Copy out the listing exactly.
★ ★ ★ ★
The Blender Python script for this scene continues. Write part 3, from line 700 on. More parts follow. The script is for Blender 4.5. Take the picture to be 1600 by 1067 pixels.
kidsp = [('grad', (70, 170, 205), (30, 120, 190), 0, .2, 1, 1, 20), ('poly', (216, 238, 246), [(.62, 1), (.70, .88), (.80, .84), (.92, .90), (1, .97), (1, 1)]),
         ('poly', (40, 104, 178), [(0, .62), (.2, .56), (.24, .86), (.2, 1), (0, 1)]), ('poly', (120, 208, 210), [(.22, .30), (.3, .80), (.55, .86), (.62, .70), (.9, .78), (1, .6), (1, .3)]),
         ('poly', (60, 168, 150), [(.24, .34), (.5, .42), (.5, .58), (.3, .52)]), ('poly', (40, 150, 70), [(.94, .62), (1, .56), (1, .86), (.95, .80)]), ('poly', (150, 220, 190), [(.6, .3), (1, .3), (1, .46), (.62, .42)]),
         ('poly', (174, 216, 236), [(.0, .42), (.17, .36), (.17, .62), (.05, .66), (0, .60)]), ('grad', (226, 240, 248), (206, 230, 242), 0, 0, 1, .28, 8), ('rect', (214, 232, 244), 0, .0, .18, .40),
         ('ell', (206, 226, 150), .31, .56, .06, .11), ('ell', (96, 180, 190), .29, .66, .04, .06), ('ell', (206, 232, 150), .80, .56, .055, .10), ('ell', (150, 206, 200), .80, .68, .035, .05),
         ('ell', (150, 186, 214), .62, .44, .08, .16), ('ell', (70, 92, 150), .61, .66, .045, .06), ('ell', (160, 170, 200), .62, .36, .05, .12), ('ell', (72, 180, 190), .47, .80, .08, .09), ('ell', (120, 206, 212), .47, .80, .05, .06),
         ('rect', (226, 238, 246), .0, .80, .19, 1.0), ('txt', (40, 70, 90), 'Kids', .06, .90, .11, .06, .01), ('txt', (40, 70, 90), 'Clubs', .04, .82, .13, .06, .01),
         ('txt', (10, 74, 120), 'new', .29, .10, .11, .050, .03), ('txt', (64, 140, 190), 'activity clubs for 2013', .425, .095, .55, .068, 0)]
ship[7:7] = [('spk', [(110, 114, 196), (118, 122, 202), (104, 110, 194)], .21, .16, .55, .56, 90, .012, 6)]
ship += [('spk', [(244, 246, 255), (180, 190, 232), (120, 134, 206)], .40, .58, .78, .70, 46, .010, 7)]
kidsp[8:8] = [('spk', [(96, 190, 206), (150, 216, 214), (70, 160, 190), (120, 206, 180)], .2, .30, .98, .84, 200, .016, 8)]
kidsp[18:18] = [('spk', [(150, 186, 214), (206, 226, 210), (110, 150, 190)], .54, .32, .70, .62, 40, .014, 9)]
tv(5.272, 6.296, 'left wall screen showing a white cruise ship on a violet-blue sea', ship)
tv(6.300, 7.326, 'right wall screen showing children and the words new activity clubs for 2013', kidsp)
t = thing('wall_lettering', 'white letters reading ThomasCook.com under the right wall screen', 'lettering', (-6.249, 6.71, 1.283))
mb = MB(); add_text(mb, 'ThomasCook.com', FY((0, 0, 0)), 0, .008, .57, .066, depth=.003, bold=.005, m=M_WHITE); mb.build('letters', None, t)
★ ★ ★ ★
▶ Reply:
The Blender Python script for this scene continues. Write part 3, from line 700 on. More parts follow. The script is for Blender 4.5. Take the picture to be 1600 by 1067 pixels.
kidsp = [('grad', (70, 170, 205), (30, 120, 190), 0, .2, 1, 1, 20), ('poly', (216, 238, 246), [(.62, 1), (.70, .88), (.80, .84), (.92, .90), (1, .97), (1, 1)]),
         ('poly', (40, 104, 178), [(0, .62), (.2, .56), (.24, .86), (.2, 1), (0, 1)]), ('poly', (120, 208, 210), [(.22, .30), (.3, .80), (.55, .86), (.62, .70), (.9, .78), (1, .6), (1, .3)]),
         ('poly', (60, 168, 150), [(.24, .34), (.5, .42), (.5, .58), (.3, .52)]), ('poly', (40, 150, 70), [(.94, .62), (1, .56), (1, .86), (.95, .80)]), ('poly', (150, 220, 190), [(.6, .3), (1, .3), (1, .46), (.62, .42)]),
         ('poly', (174, 216, 236), [(.0, .42), (.17, .36), (.17, .62), (.05, .66), (0, .60)]), ('grad', (226, 240, 248), (206, 230, 242), 0, 0, 1, .28, 8), ('rect', (214, 232, 244), 0, .0, .18, .40),
         ('ell', (206, 226, 150), .31, .56, .06, .11), ('ell', (96, 180, 190), .29, .66, .04, .06), ('ell', (206, 232, 150), .80, .56, .055, .10), ('ell', (150, 206, 200), .80, .68, .035, .05),
         ('ell', (150, 186, 214), .62, .44, .08, .16), ('ell', (70, 92, 150), .61, .66, .045, .06), ('ell', (160, 170, 200), .62, .36, .05, .12), ('ell', (72, 180, 190), .47, .80, .08, .09), ('ell', (120, 206, 212), .47, .80, .05, .06),
         ('rect', (226, 238, 246), .0, .80, .19, 1.0), ('txt', (40, 70, 90), 'Kids', .06, .90, .11, .06, .01), ('txt', (40, 70, 90), 'Clubs', .04, .82, .13, .06, .01),
         ('txt', (10, 74, 120), 'new', .29, .10, .11, .050, .03), ('txt', (64, 140, 190), 'activity clubs for 2013', .425, .095, .55, .068, 0)]
ship[7:7] = [('spk', [(110, 114, 196), (118, 122, 202), (104, 110, 194)], .21, .16, .55, .56, 90, .012, 6)]
ship += [('spk', [(244, 246, 255), (180, 190, 232), (120, 134, 206)], .40, .58, .78, .70, 46, .010, 7)]
kidsp[8:8] = [('spk', [(96, 190, 206), (150, 216, 214), (70, 160, 190), (120, 206, 180)], .2, .30, .98, .84, 200, .016, 8)]
kidsp[18:18] = [('spk', [(150, 186, 214), (206, 226, 210), (110, 150, 190)], .54, .32, .70, .62, 40, .014, 9)]
tv(5.272, 6.296, 'left wall screen showing a white cruise ship on a violet-blue sea', ship)
tv(6.300, 7.326, 'right wall screen showing children and the words new activity clubs for 2013', kidsp)
t = thing('wall_lettering', 'white letters reading ThomasCook.com under the right wall screen', 'lettering', (-6.249, 6.71, 1.283))
mb = MB(); add_text(mb, 'ThomasCook.com', FY((0, 0, 0)), 0, .008, .57, .066, depth=.003, bold=.005, m=M_WHITE); mb.build('letters', None, t)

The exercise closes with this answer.